## BEGIN

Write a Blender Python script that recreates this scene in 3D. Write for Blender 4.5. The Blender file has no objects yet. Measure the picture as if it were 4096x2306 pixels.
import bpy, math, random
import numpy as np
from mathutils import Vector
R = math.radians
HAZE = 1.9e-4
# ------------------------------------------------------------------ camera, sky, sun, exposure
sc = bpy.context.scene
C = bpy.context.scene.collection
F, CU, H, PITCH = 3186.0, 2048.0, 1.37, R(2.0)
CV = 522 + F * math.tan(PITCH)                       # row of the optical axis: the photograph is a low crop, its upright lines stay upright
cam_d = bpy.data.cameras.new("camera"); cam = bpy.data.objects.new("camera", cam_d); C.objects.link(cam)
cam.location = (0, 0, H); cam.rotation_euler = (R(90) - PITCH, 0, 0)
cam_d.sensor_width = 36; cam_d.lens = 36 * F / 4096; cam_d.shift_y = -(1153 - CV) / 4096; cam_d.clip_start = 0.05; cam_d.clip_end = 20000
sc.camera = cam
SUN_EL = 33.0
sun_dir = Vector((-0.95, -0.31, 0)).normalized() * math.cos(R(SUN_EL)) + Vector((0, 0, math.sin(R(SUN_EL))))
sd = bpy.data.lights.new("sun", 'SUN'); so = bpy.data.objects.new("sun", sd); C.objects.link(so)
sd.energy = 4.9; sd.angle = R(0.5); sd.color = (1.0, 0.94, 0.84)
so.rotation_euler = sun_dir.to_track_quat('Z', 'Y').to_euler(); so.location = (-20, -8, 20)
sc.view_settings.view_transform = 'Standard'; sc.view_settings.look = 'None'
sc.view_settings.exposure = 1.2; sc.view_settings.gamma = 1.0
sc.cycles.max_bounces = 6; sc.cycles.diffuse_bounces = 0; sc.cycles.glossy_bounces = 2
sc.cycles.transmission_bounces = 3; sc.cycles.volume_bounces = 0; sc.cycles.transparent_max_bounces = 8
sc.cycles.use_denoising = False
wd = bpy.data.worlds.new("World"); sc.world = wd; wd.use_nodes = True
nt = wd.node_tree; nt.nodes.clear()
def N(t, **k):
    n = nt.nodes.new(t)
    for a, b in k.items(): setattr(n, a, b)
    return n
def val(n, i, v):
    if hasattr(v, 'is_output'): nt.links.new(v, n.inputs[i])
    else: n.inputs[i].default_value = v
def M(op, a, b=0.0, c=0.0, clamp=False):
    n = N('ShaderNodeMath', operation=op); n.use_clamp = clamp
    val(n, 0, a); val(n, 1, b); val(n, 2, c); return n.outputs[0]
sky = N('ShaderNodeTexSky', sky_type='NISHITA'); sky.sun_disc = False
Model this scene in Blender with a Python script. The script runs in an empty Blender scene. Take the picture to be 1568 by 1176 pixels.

## END

WHAT IS BEING ASKED:
Reproduce every record above exactly as it appears.

COMPLETED EXERCISE:
Write a Blender Python script that recreates this scene in 3D. Write for Blender 4.5. The Blender file has no objects yet. Measure the picture as if it were 4096x2306 pixels.
import bpy, math, random
import numpy as np
from mathutils import Vector
R = math.radians
HAZE = 1.9e-4
# ------------------------------------------------------------------ camera, sky, sun, exposure
sc = bpy.context.scene
C = bpy.context.scene.collection
F, CU, H, PITCH = 3186.0, 2048.0, 1.37, R(2.0)
CV = 522 + F * math.tan(PITCH)                       # row of the optical axis: the photograph is a low crop, its upright lines stay upright
cam_d = bpy.data.cameras.new("camera"); cam = bpy.data.objects.new("camera", cam_d); C.objects.link(cam)
cam.location = (0, 0, H); cam.rotation_euler = (R(90) - PITCH, 0, 0)
cam_d.sensor_width = 36; cam_d.lens = 36 * F / 4096; cam_d.shift_y = -(1153 - CV) / 4096; cam_d.clip_start = 0.05; cam_d.clip_end = 20000
sc.camera = cam
SUN_EL = 33.0
sun_dir = Vector((-0.95, -0.31, 0)).normalized() * math.cos(R(SUN_EL)) + Vector((0, 0, math.sin(R(SUN_EL))))
sd = bpy.data.lights.new("sun", 'SUN'); so = bpy.data.objects.new("sun", sd); C.objects.link(so)
sd.energy = 4.9; sd.angle = R(0.5); sd.color = (1.0, 0.94, 0.84)
so.rotation_euler = sun_dir.to_track_quat('Z', 'Y').to_euler(); so.location = (-20, -8, 20)
sc.view_settings.view_transform = 'Standard'; sc.view_settings.look = 'None'
sc.view_settings.exposure = 1.2; sc.view_settings.gamma = 1.0
sc.cycles.max_bounces = 6; sc.cycles.diffuse_bounces = 0; sc.cycles.glossy_bounces = 2
sc.cycles.transmission_bounces = 3; sc.cycles.volume_bounces = 0; sc.cycles.transparent_max_bounces = 8
sc.cycles.use_denoising = False
wd = bpy.data.worlds.new("World"); sc.world = wd; wd.use_nodes = True
nt = wd.node_tree; nt.nodes.clear()
def N(t, **k):
    n = nt.nodes.new(t)
    for a, b in k.items(): setattr(n, a, b)
    return n
def val(n, i, v):
    if hasattr(v, 'is_output'): nt.links.new(v, n.inputs[i])
    else: n.inputs[i].default_value = v
def M(op, a, b=0.0, c=0.0, clamp=False):
    n = N('ShaderNodeMath', operation=op); n.use_clamp = clamp
    val(n, 0, a); val(n, 1, b); val(n, 2, c); return n.outputs[0]
sky = N('ShaderNodeTexSky', sky_type='NISHITA'); sky.sun_disc = False
Model this scene in Blender with a Python script. The script runs in an empty Blender scene. Take the picture to be 1568 by 1176 pixels.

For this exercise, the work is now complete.